• _The exercise_
Select the lines that contain "this" and copy each of them.

Rows from a 3D scene dataset
++++++

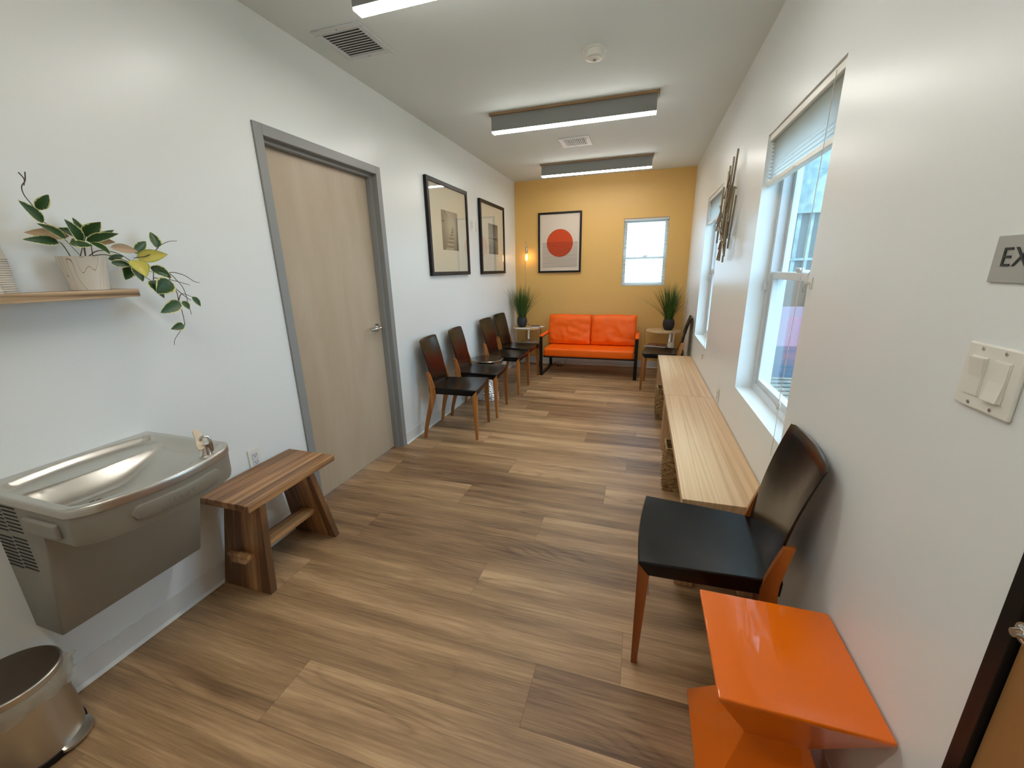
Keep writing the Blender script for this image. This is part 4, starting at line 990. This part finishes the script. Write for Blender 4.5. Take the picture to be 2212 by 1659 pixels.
# ------------------------------------------------------------------ leather chairs
def make_chair(wood_m, label):
    t = thing('leather_side_chair', label, 'chair', (0, 0, 0), 0, 'black leather side chairs')
    # seat
    b = bm_new(); t2 = bmesh.new(); nu, nv = 14, 14; top = []
    xr, xf = -0.195, 0.238
    def hw(s): return 0.178+(0.222-0.178)*s**0.8
    def zs(s, q): return 0.458-0.012*math.sin(PI*min(1, s*1.0))*(1-q*q)+0.004*q*q*(1-s)-0.004*s
    for i in range(nu+1):
        s = i/nu; row = []
        for j in range(nv+1):
            q = -1+2*j/nv; bow = 0.012*(1-q*q)*s-0.02*(1-q*q)*(1-s)
            row.append(t2.verts.new((xr+(xf-xr)*s+bow, q*hw(s), zs(s, q))))
        top.append(row)
    for i in range(nu):
        for j in range(nv): t2.faces.new((top[i][j], top[i+1][j], top[i+1][j+1], top[i][j+1]))
    loop = [top[0][j] for j in range(nv+1)]+[top[i][nv] for i in range(1, nu+1)]+[top[nu][j] for j in range(nv-1, -1, -1)]+[top[i][0] for i in range(nu-1, 0, -1)]
    def ringat(dz, inset, extra=0):
        out = []
        for v in loop:
            x, y, z = v.co; k = 1-inset/0.22
            zz = 0.452 if dz is None else z+dz
            out.append(t2.verts.new((x*k+0.02*(1-k), y*k, zz)))
        return out
    r1 = ringat(-0.004, -0.003); r2 = ringat(-0.010, -0.004); 
    r3 = []
    for v in loop:
        x, y, z = v.co; k = 1.012
        # side skirts: deeper at the sides than at the front centre
        r3.append(t2.verts.new((x*k, y*k, 0.402+(0.012*(1-(y/0.222)**2) if x > 0.2 else 0))))
    prev = loop
    for rg in (r1, r2, r3):
        for i in range(len(loop)): t2.faces.new((prev[i], prev[(i+1) % len(loop)], rg[(i+1) % len(loop)], rg[i]))
        prev = rg
    t2.faces.new(prev[::-1]); bmesh.ops.recalc_face_normals(t2, faces=t2.faces); merge(b, t2)
    obj('seat', b, 'leather', t, 50)
    # backrest
    b = bm_new(); t2 = bmesh.new(); nu, nv = 16, 12; F = []; K = []
    for i in range(nu+1):
        s = i/nu; z = 0.440+(0.872-0.440)*s; x = -0.150-0.088*s-0.012*math.sin(PI*s)*-1; h = 0.178+0.016*s
        th = 0.024-0.008*s
        rf = []; rb = []
        for j in range(nv+1):
            q = -1+2*j/nv; sag = -0.022*(1-q*q)*(0.5+0.5*s); e = (abs(q)**6)*0.006; zz = z-0.010*(s**8)*(abs(q)**8)
            rf.append(t2.verts.new((x+sag-e, q*h, zz))); rb.append(t2.verts.new((x+sag-th+e, q*h, zz)))
        F.append(rf); K.append(rb)
    for i in range(nu):
        for j in range(nv):
            t2.faces.new((F[i][j], F[i][j+1], F[i+1][j+1], F[i+1][j])); t2.faces.new((K[i][j], K[i+1][j], K[i+1][j+1], K[i][j+1]))
        t2.faces.new((F[i][0], F[i+1][0], K[i+1][0], K[i][0])); t2.faces.new((F[i][nv], K[i][nv], K[i+1][nv], F[i+1][nv]))
    tm = []
    for j in range(nv+1):
        p = (F[nu][j].co+K[nu][j].co)/2; tm.append(t2.verts.new((p.x, p.y*1.004, p.z+0.006)))
    for j in range(nv):
        t2.faces.new((F[nu][j], F[nu][j+1], tm[j+1], tm[j])); t2.faces.new((tm[j], tm[j+1], K[nu][j+1], K[nu][j])); t2.faces.new((F[0][j], K[0][j], K[0][j+1], F[0][j+1]))
    t2.faces.new((F[nu][0], tm[0], K[nu][0])); t2.faces.new((F[nu][nv], K[nu][nv], tm[nv]))
    bmesh.ops.recalc_face_normals(t2, faces=t2.faces); merge(b, t2)
    obj('backrest', b, 'leather', t, 45)
    for s in (1, -1):
        # front leg with mitred top at the seat corner
        X0, Yo = 0.243, 0.2265
        t2 = bmesh.new(); P = lambda x, y, z: t2.verts.new((x, s*y, z))
        w, wb = 0.040, 0.021
        v = [P(X0, Yo, 0.0), P(X0-wb, Yo, 0.0), P(X0-wb, Yo-wb, 0.0), P(X0, Yo-wb, 0.0), P(X0, Yo, 0.448), P(X0-w, Yo, 0.400), P(X0-w, Yo-w, 0.400), P(X0, Yo-w, 0.400)]
        for f in ((0, 1, 2, 3), (0, 4, 5, 1), (1, 5, 6, 2), (2, 6, 7, 3), (3, 7, 4, 0), (4, 5, 6), (4, 6, 7)): t2.faces.new([v[i] for i in f])
        bmesh.ops.recalc_face_normals(t2, faces=t2.faces); bm = bm_new(); merge(bm, t2); obj('front_leg', bm, wood_m, t)
        # sabre rear leg running up beside the backrest
        prof = [(0.0, -0.248, 0.026, 0.236), (0.10, -0.233, 0.031, 0.228), (0.20, -0.210, 0.037, 0.219), (0.30, -0.182, 0.045, 0.210), (0.38, -0.163, 0.050, 0.204), (0.42, -0.160, 0.050, 0.201), (0.46, -0.164, 0.045, 0.199), (0.53, -0.178, 0.038, 0.200), (0.60, -0.194, 0.030, 0.200)]
        t2 = bmesh.new(); rows = []; th = 0.022
        for z, x, w, y in prof:
            k = 0.0195 if z < 0.4 else 0.0175
            rows.append([t2.verts.new((x-w/2, s*y, z)), t2.verts.new((x+w/2, s*y, z-(0.006 if z == 0.60 else 0))), t2.verts.new((x+w/2, s*(y-k), z-(0.006 if z == 0.60 else 0))), t2.verts.new((x-w/2, s*(y-k), z))])
        for a, c in zip(rows, rows[1:]):
            for q in range(4): t2.faces.new((a[q], a[(q+1) % 4], c[(q+1) % 4], c[q]))
        t2.faces.new(rows[0]); t2.faces.new(rows[-1]); bmesh.ops.recalc_face_normals(t2, faces=t2.faces); bm = bm_new(); merge(bm, t2)
        obj('rear_leg', bm, wood_m, t, 25)
    return t
G = 'black leather side chairs'
ch = make_chair('chair_wood', 'black leather chair on the left wall nearest the door')
ch.location = (-1.566, 3.235, 0); ch.rotation_euler = (0, 0, math.radians(7))
dup(ch, (-1.570, 3.80, 0), math.radians(5), 'black leather chair just in front of the hammered metal table, second from the door', G)
dup(ch, (-1.562, 4.63, 0), 0.0, 'black leather chair just beyond the hammered metal table, third from the door', G)
dup(ch, (-1.572, 5.160, 0), math.radians(-3), 'black leather chair in the corner row, nearest the orange sofa', G)
dup(ch, (0.304, 5.142, 0), math.radians(180-5), 'black leather chair at the far end of the long pale bench', G)
c2 = make_chair('chair_wood_red', 'large foreground black leather chair beside the orange table')
c2.location = (0.302, 1.465, 0); c2.rotation_euler = (0, 0, math.radians(180-3.5))

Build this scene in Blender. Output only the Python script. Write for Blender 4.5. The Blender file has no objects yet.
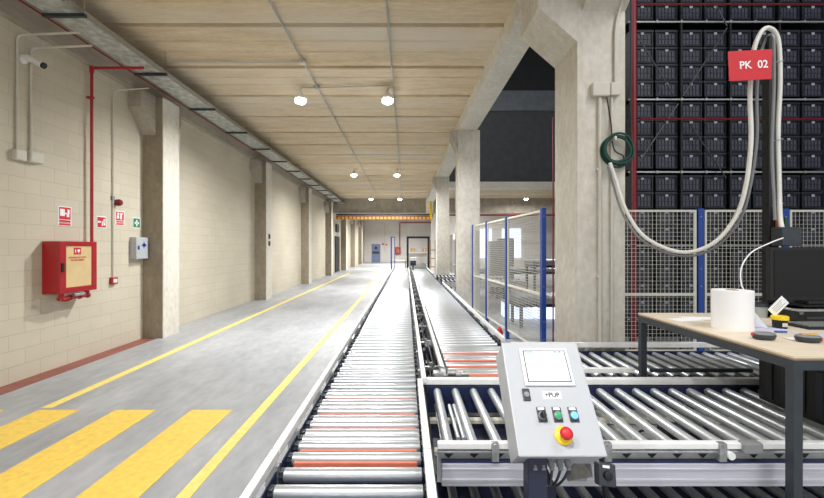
import bpy, bmesh, math, random
from mathutils import Vector, Matrix
random.seed(7)
sc = bpy.context.scene
C = sc.collection
PI = math.pi
F = 400.0; CX = 406.0; CY = 248.0; H = 1.65
def P(px, py, Y): return Vector(((px-CX)*Y/F, Y, H-(py-CY)*Y/F))   # planning aid: photo measurement -> metres

# ------------------------------------------------------------------ materials
def nt(name):
    m = bpy.data.materials.new(name); m.use_nodes = True
    n = m.node_tree; b = n.nodes['Principled BSDF']
    return m, n, b
def lin(c):
    return tuple(((x/255)/12.92 if x/255 <= .04045 else ((x/255+.055)/1.055)**2.4) for x in c)+(1,)
def mat(name, rgb, rough=.5, metal=0.0, noise=.06, nscale=8, bump=0.0, emit=0, stretch=None, coat=0):
    m, n, b = nt(name)
    b.inputs['Roughness'].default_value = rough
    b.inputs['Metallic'].default_value = metal
    if coat: b.inputs['Coat Weight'].default_value = coat
    c = lin(rgb)
    tc = n.nodes.new('ShaderNodeTexCoord'); mp = n.nodes.new('ShaderNodeMapping')
    if stretch: mp.inputs['Scale'].default_value = stretch
    n.links.new(tc.outputs['Object'], mp.inputs['Vector'])
    no = n.nodes.new('ShaderNodeTexNoise'); no.inputs['Scale'].default_value = nscale; no.inputs['Detail'].default_value = 5
    n.links.new(mp.outputs[0], no.inputs['Vector'])
    mr = n.nodes.new('ShaderNodeMapRange'); mr.inputs[1].default_value = .3; mr.inputs[2].default_value = .7
    mr.inputs[3].default_value = 1-noise*2; mr.inputs[4].default_value = 1+noise
    n.links.new(no.outputs[0], mr.inputs[0])
    mx = n.nodes.new('ShaderNodeVectorMath'); mx.operation = 'SCALE'
    mx.inputs[0].default_value = c[:3]; n.links.new(mr.outputs[0], mx.inputs['Scale'])
    n.links.new(mx.outputs[0], b.inputs['Base Color'])
    if bump:
        bp = n.nodes.new('ShaderNodeBump'); bp.inputs['Strength'].default_value = bump; bp.inputs['Distance'].default_value = .01
        n.links.new(no.outputs[0], bp.inputs['Height']); n.links.new(bp.outputs[0], b.inputs['Normal'])
    if emit:
        b.inputs['Emission Color'].default_value = c; b.inputs['Emission Strength'].default_value = emit
    return m

def concrete(name, rgb, dark, scale=2.0, stretch=(1,1,1), amt=.5, rough=.85, bump=.25, fine=18):
    m, n, b = nt(name); b.inputs['Roughness'].default_value = rough
    tc = n.nodes.new('ShaderNodeTexCoord'); mp = n.nodes.new('ShaderNodeMapping'); mp.inputs['Scale'].default_value = stretch
    n.links.new(tc.outputs['Object'], mp.inputs['Vector'])
    a = n.nodes.new('ShaderNodeTexNoise'); a.inputs['Scale'].default_value = scale; a.inputs['Detail'].default_value = 8; a.inputs['Roughness'].default_value = .65
    f = n.nodes.new('ShaderNodeTexNoise'); f.inputs['Scale'].default_value = fine; f.inputs['Detail'].default_value = 6
    n.links.new(mp.outputs[0], a.inputs['Vector']); n.links.new(mp.outputs[0], f.inputs['Vector'])
    cr = n.nodes.new('ShaderNodeValToRGB'); cr.color_ramp.elements[0].position = .5-amt/2.2; cr.color_ramp.elements[1].position = .5+amt/3
    cr.color_ramp.elements[0].color = lin(dark); cr.color_ramp.elements[1].color = lin(rgb)
    n.links.new(a.outputs[0], cr.inputs[0])
    mr = n.nodes.new('ShaderNodeMapRange'); mr.inputs[1].default_value=.3; mr.inputs[2].default_value=.7; mr.inputs[3].default_value = .86; mr.inputs[4].default_value = 1.06
    n.links.new(f.outputs[0], mr.inputs[0])
    mx = n.nodes.new('ShaderNodeVectorMath'); mx.operation='SCALE'
    n.links.new(cr.outputs[0], mx.inputs[0]); n.links.new(mr.outputs[0], mx.inputs['Scale'])
    n.links.new(mx.outputs[0], b.inputs['Base Color'])
    bp = n.nodes.new('ShaderNodeBump'); bp.inputs['Strength'].default_value = bump; bp.inputs['Distance'].default_value=.01
    n.links.new(f.outputs[0], bp.inputs['Height']); n.links.new(bp.outputs[0], b.inputs['Normal'])
    return m

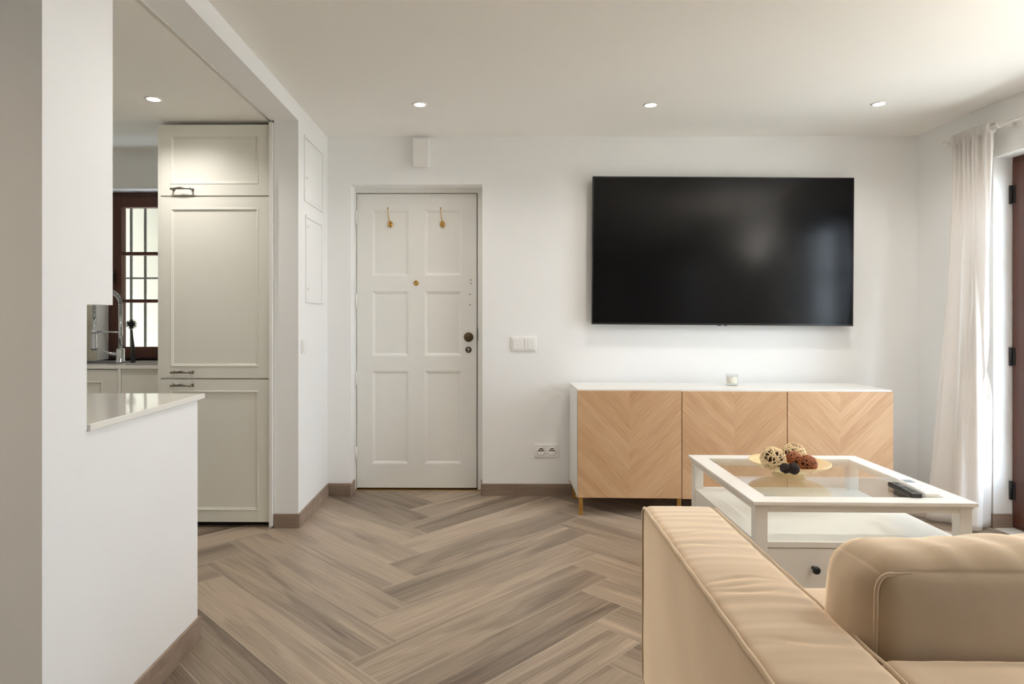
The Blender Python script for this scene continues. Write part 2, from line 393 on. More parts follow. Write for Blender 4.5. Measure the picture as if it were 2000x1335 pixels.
# ------------------------------------------------------------------ floor
PW = 0.2028; PL = PW * 6; q2 = math.sqrt(2)
floor = S(box('floor', 'grout', XW, XR + 0.35, YF, YB + 0.35, -0.06, -0.0003), 'herringbone floor of brown wood-look porcelain planks with pale grout lines', 'floor')
base_plank = None
gx0, gx1, gy0, gy1 = XW, XR + 0.02, YF, YB
d1 = Vector((1, 1, 0)) / q2; d2 = Vector((-1, 1, 0)) / q2
O = Vector((-0.454 + PW / q2, 2.716 - PW / q2, 0))
gap = 0.0019
def plank_mesh(clip=None, mtx=None):
    b = bmesh.new(); bx(b, gap, PL - gap, gap, PW - gap, -0.008, 0.0)
    if clip:
        inv = mtx.inverted()
        for co, no in clip:
            c = inv @ co; n = (inv.to_3x3() @ no).normalized()
            g = bmesh.ops.bisect_plane(b, geom=b.verts[:] + b.edges[:] + b.faces[:], plane_co=c, plane_no=n, clear_outer=True)
            ed = [e for e in g['geom_cut'] if isinstance(e, bmesh.types.BMEdge)]
            if ed:
                try: bmesh.ops.edgeloop_fill(b, edges=ed)
                except Exception: pass
    return b
me_full = None
clips = [(Vector((gx0, 0, 0)), Vector((-1, 0, 0))), (Vector((gx1, 0, 0)), Vector((1, 0, 0))), (Vector((0, gy0, 0)), Vector((0, -1, 0))), (Vector((0, gy1, 0)), Vector((0, 1, 0)))]
def add_plank(mtx, doorway=False):
    global me_full
    cs = [mtx @ Vector((x, y, 0)) for x in (0, PL) for y in (0, PW)]
    xs = [c.x for c in cs]; ys = [c.y for c in cs]
    if max(xs) < gx0 + 0.01 or min(xs) > gx1 - 0.01 or max(ys) < gy0 + 0.01: return
    # stretch the field into the entrance door recess
    inside_door = max(xs) > dx0 and min(xs) < dx1 and max(ys) > gy1
    cl = []
    if min(xs) < gx0: cl.append(clips[0])
    if max(xs) > gx1: cl.append(clips[1])
    if min(ys) < gy0: cl.append(clips[2])
    if max(ys) > gy1: cl.append((Vector((0, gy1 + (0.13 if inside_door else 0), 0)), Vector((0, 1, 0))))
    if not cl:
        if me_full is None:
            me_full = bpy.data.meshes.new('plank'); b = plank_mesh(); b.to_mesh(me_full); b.free(); me_full.materials.append(M['plank'])
        o = bpy.data.objects.new('plank', me_full)
    else:
        b = plank_mesh(cl, mtx)
        if len(b.faces) < 4: b.free(); return
        me = bpy.data.meshes.new('plank'); b.normal_update(); b.to_mesh(me); b.free(); me.materials.append(M['plank'])
        o = bpy.data.objects.new('plank', me)
    link(o, floor); o.matrix_local = mtx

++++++

• _Result_
Keep writing the Blender script for this image. This is part 4, starting at line 990. This part finishes the script. Write for Blender 4.5. Take the picture to be 2212 by 1659 pixels.
Build this scene in Blender. Output only the Python script. Write for Blender 4.5. The Blender file has no objects yet.
The Blender Python script for this scene continues. Write part 2, from line 393 on. More parts follow. Write for Blender 4.5. Measure the picture as if it were 2000x1335 pixels.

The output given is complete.